Springfield, IL (CAPITOL CITY NOW) — On Tuesday, President Donald Trump’s 25% tariff on imports from Canada and Mexico went into effect. A 20% levy on Chinese goods also was put in place.
Wednesday, the president granted a one-month exemption on those tariffs for imports from Mexico and Canada for U.S. Automakers.
These tariffs are raising questions about the affordability of new cars. Green Hyundai General Manager Mike Quimby voiced concern about the potential strain on automakers and consumers alike.

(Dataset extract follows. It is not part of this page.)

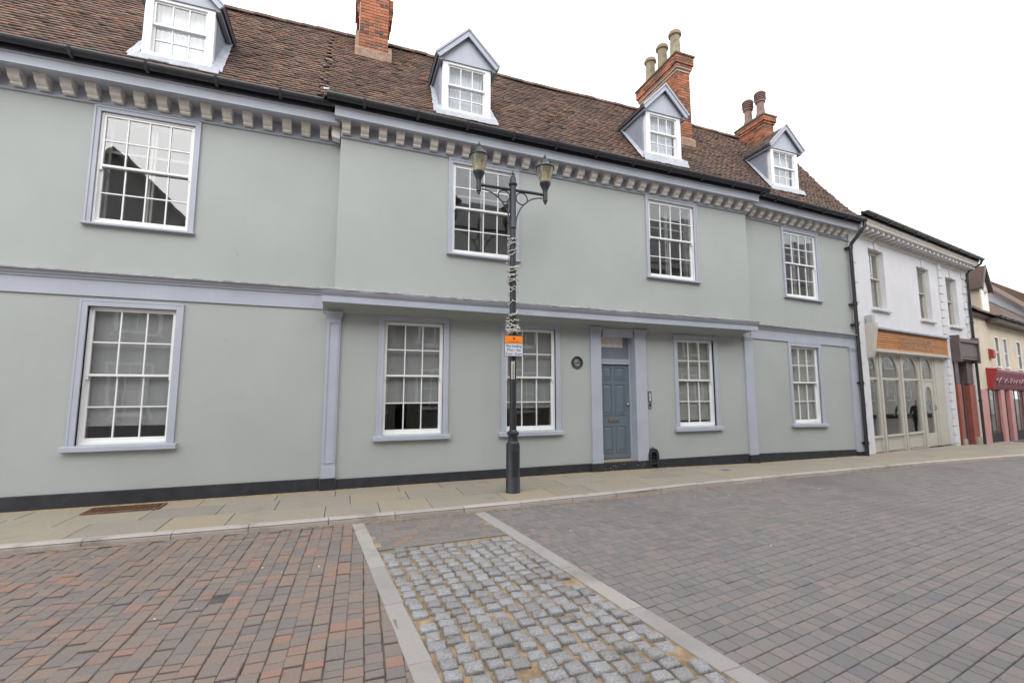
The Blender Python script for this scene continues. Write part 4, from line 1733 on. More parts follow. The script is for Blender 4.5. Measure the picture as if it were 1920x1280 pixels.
for s in (-1, 1):
    ex = LX + s * .655
    mb = MB()
    mb.tube([(LX + s * .04, LY, 5.315), (ex, LY, 5.315)], .028, 12)
    arm = mb.build('arm', 'iron', lamp, smooth=True)
    mb = MB()
    pts = []
    for k in range(15):
        t = k / 14
        pts.append((ex - s * (.03 + .575 * (1 - math.cos(t * math.pi / 2))), LY, 5.25 - .02 - .62 * math.sin(t * math.pi / 2) ** 1.6 - .0))
    pts = [(LX + s * (.595 - .54 * math.sin(t * math.pi / 2)), LY, 4.62 + .62 * math.cos(t * math.pi / 2)) for t in [k / 14 for k in range(15)]]
    mb.tube(pts, .013, 8)
    mb.build('scroll_bracket', 'iron', arm, smooth=True)
    mb = MB()
    mb.tube([(LX + s * .175 + .112 * math.cos(a), LY, 5.17 + .112 * math.sin(a)) for a in [2 * math.pi * k / 24 for k in range(25)]], .012, 8)
    mb.build('scroll_ring', 'iron', arm, smooth=True)
    mb = MB()
    mb.lathe((ex, LY, 0), [(.012, 5.13), (.028, 5.15), (.024, 5.17), (.044, 5.19), (.046, 5.37), (.05, 5.41), (.09, 5.50), (.105, 5.53), (.105, 5.555), (.095, 5.56)], 20)
    ln = mb.build('lantern', 'iron', lamp, smooth=True)
    mb = MB()
    mb.lathe((ex, LY, 0), [(.100, 5.556), (.165, 5.845), (.159, 5.845), (.095, 5.562)], 28, cap=False)
    mb.build('glass_shade', 'lampglass', ln, smooth=True)
    mb = MB()
    mb.lathe((ex, LY, 0), [(.093, 5.562), (.108, 5.63), (.103, 5.63), (.088, 5.566)], 24, cap=False)
    mb.lathe((ex, LY, 0), [(.03, 5.56), (.034, 5.60), (.034, 5.76), (.02, 5.80)], 12)
    mb.build('reflector_bowl', 'cordwhite', ln, smooth=True)
    mb = MB()
    mb.lathe((ex, LY, 0), [(.160, 5.835), (.182, 5.84), (.184, 5.855), (.170, 5.872), (.13, 5.895), (.095, 5.935), (.082, 5.97), (.06, 5.98), (.05, 6.01), (.02, 6.035), (.024, 6.06), (.028, 6.075), (.018, 6.10), (.003, 6.14)], 24, cap=False)
    mb.lathe((ex, LY, 0), [(.16, 5.836), (.16, 5.842)], 24)
    mb.build('lantern_cap', 'iron', ln, smooth=True)

# old string lights wound round the post
sl = thing('string_lights', 'tangled off-white string lights wound around the lamp post', 'string lights', (LX, LY, 2.6))
fr = random.Random(21)


def winding(z0, z1, turns, r, wob):
    mb = MB()
    pts = []
    n = int(turns * 14)
    ph_ = fr.random() * 6
    for k in range(n + 1):
        t = k / n
        a = ph_ + 2 * math.pi * turns * t
        rr = r + fr.uniform(0, wob)
        pts.append((LX + rr * math.cos(a), LY + rr * math.sin(a), z0 + (z1 - z0) * t + fr.uniform(-.02, .02)))
    mb.tube(pts, .008, 5)
    mb.build('cord', 'cordwhite', sl)
    return pts


bulbs = []
for z0, z1, tn, wb in ((2.62, 2.80, 4.5, .05), (2.64, 2.96, 3.5, .05), (2.96, 3.45, 2.2, .02), (3.45, 3.92, 4.0, .05), (3.55, 3.86, 4.0, .06), (3.92, 4.35, 1.6, .04), (4.10, 4.42, 3.0, .05), (2.66, 2.78, 3, .08)):
    bulbs += winding(z0, z1, tn, .064, wb)
for p in bulbs[::3]:
    d = Vector((p[0] - LX, p[1] - LY, 0)).normalized()
    mb = MB()
    q = Vector(p)
    e = q + d * .02 + Vector((fr.uniform(-.02, .02), fr.uniform(-.02, .02), fr.uniform(-.02, .02)))
    mb.tube([tuple(q), tuple(q.lerp(e, .5)), tuple(e)], .010, 6, [.008, .015, .006])
    mb.build('bulb', 'cordwhite', sl)
mb = MB()
mb.box(LX - .085, LX - .055, LY - .06, LY - .02, 3.50, 3.62)
mb.build('plug_box', 'black', sl, bevel=.004)

# no-loading sign clipped to the post
sg = thing('parking_sign', 'orange and white no-loading sign plate clipped to the lamp post', 'sign', (2.765, -1.38, 2.22))
SY = -1.385
mb = MB()
mb.box(2.59, 2.94, SY, SY + .004, 2.222, 2.59)
mb.build('back_plate', 'ink', sg)
ubox('white_field', 'signwhite', sg, F0, 2.598, 2.932, SY - .003, SY - .0005, 2.23, 2.445)
ubox('orange_field', 'orange', sg, F0, 2.598, 2.932, SY - .003, SY - .0005, 2.453, 2.582)
face = lambda x, z: Matrix.Translation((x, SY - .0042, z)) @ Matrix.Rotation(R(90), 4, 'X')
text_mesh('lettering', 'No loading', .066, 'ink', sg, face(2.765, 2.385))
text_mesh('lettering', 'Mon - Sat', .066, 'ink', sg, face(2.765, 2.315))
text_mesh('lettering', '8 am - 6 pm', .062, 'ink', sg, face(2.765, 2.248))
text_mesh('lettering', 'At any time', .042, 'inkred', sg, face(2.765, 2.468))
mb = MB()
mb.lathe((0, 0, 0), [(.024, 0), (.024, .002)], 20)
mb.v = [(2.765 + x, SY - .0035 - z, 2.535 + y) for x, y, z in mb.v]
mb.build('no_stopping_roundel', 'inkred', sg)
mb = MB()
mb.box(2.75, 2.83, SY + .004, LY - .05, 2.47, 2.50)
mb.box(2.75, 2.83, SY + .004, LY - .05, 2.30, 2.33)
mb.build('clip', 'iron', sg)
stk = thing('number_sticker', 'narrow cream number strip stuck upright on the lamp post', 'sticker', (2.76, -1.33, 1.8))
mb = MB()
pts, fs = [], []
n = 8
for k in range(n + 1):
    a = R(-90 - 50) + R(62) * k / n
    for zz in (1.83, 2.14):
        for rr in (.0605, .0625):
            pts.append((LX + rr * math.cos(a), LY + rr * math.sin(a), zz))
for k in range(n):
    p = 4 * k
    fs += [(p + 1, p + 5, p + 7, p + 3), (p, p + 2, p + 6, p + 4), (p + 2, p + 3, p + 7, p + 6), (p, p + 4, p + 5, p + 1)]
mb.add(pts, fs)
mb.build('strip', 'stonecream', stk)
for k, ch in enumerate('A0086'):
    text_mesh('character', ch, .058, 'ink', stk, Matrix.Translation((LX - .018, LY - .0645, 2.05 - .05 * k)) @ Matrix.Rotation(R(-14), 4, 'Z') @ Matrix.Rotation(R(90), 4, 'X'))

# ------------------------------------------------------------------ white shop building
FW = Fr((14.06, .20, 0), R(10), 0)
shop = thing('white_shop_building', 'white painted two-storey shop building with arched shopfront and timber sign', 'building', FW(0, 0, -.22))
WW = [(1.33, 2.37, 4.22, 6.12), (4.95, 5.99, 4.15, 6.03), (7.56, 8.62, 4.11, 5.98)]
SHOPO = (.74, 6.78, -.30, 2.80)
DRW = (7.42, 9.36, -.6, 2.78)
wall_mesh(FW, .0, 9.62, -.8, 6.62, WW + [SHOPO, DRW], th=.42).build('wall', 'whitewall', shop, fix=False)
mb = MB(FW)
mb.box(.0, 9.6, 5.8, 6.0, -.8, 6.6)
mb.box(.0, .2, .45, 5.8, -.8, 6.6)
mb.box(9.4, 9.6, .45, 5.8, -.8, 6.6)
mb.build('rear_wall', 'room', shop)
mb = MB(FW)
mb.box(.3, 9.3, .45, 5.8, 2.95, 3.15)
mb.box(.3, 7.0, .45, 5.8, -.6, -.34)
mb.build('floor_slab', 'roomlight', shop)
mb = MB(FW)
mb.box(.3, 7.0, 3.2, 3.3, -.3, 2.9)
mb.build('shop_back_wall', 'roomlight', shop)
mb = MB(FW)
mb.box(.9, 3.0, 1.2, 1.9, -.3, .45)
mb.build('display_counter', 'shelf', shop, bevel=.01)
mb = MB(FW)
pts = [(-.05, -.50, 6.72), (9.7, -.50, 6.72), (9.7, 3.0, 9.0), (-.05, 3.0, 9.0), (9.7, 6.1, 6.6), (-.05, 6.1, 6.6)]
mb.add(pts, [(0, 1, 2, 3), (3, 2, 4, 5)])
mb.build('roof', 'under', shop, fix=False)
# cornice and gutter
mb = MB(FW)
mb.box(0, 9.62, -.03, .02, 6.36, 6.62)
mb.prism([(0, 6.58), (-.40, 6.58), (-.42, 6.64), (-.46, 6.68), (-.47, 6.74), (0, 6.74)], 0, 9.64)
mb.build('cornice', 'stone_trim', shop)
gutter(FW, -.05, 9.78, -.55, 6.86, shop)
mme = None
u = .2
while u < 9.6:
    ubox('modillion', 'quoin', shop, FW, u - .06, u + .06, -.34, -.031, 6.47, 6.579)
    u += .36
# quoins
for c, wide, flip in ((.0, .0, 1), (6.78, .0, 1), (9.20, 0, -1)):
    z, k = -.55 if c > 6.5 and c < 7 else -.3, 0
    while z < 6.25:
        wd = .42 if k % 2 else .30
        a, b = (c, c + wd) if flip > 0 else (c + .42 - wd, c + .42)
        if c == 6.78:
            a, b = c + .02 + (.30 - wd) * .4, c + .34 + (wd - .30) * .5
            a = max(a, 6.79)
        if c == 9.20 and z < 2.9:
            z += .305
            k += 1
            continue
        ubox('quoin_stone', 'quoin', shop, FW, a, b, -.045, .0, z, z + .272)
        z += .305
        k += 1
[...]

“We’re concerned about a possible price increase on our cars and everybody else’s cars,” Quimby said. “The manufacturers don’t want to raise their prices, but if costs rise, the first things to go will be rebates and low-interest financing options.”
Trump’s tariffs, initially aimed at protecting American manufacturers, could have unintended consequences. Many U.S.-branded vehicles are built in Mexico and Canada, while foreign automakers like Hyundai manufacture a large percentage of its vehicles in states such as Alabama and Georgia. This dynamic raises questions about which companies will truly benefit from the administration’s policy.
Quimby, who has worked in the auto industry since 1977, noted that tariffs could create an unpredictable pricing environment. “Depending on the manufacturer, the price increase could be instantaneous, or it could be three to four months down the road. Once the pre-tariff inventory is gone, the next batch of vehicles will be subject to the increased costs.”
The tariffs also impact the availability and cost of auto parts. “Parts come from all over the world,” Quimby explained. “If tariffs disrupt the supply chain, we could see significant cost increases across the board.”
A rise in new car prices could push more consumers toward the used car market. “If new cars go up in price, used cars will go up in price,” Quimby said. “Not everybody can afford to buy a new car, so the used car market will absolutely flourish.”
The uncertainty has already led to a shift in consumer behavior. “Customers are acting faster because they know prices aren’t going down. Right now, they can still get incentives, low interest rates, and pre-tariff pricing, but that may not last,” said Quimby.
Despite the concerns, he remains cautiously optimistic that the market will adjust over time. But, he said, “raising the price of automobiles isn’t going to help anybody.”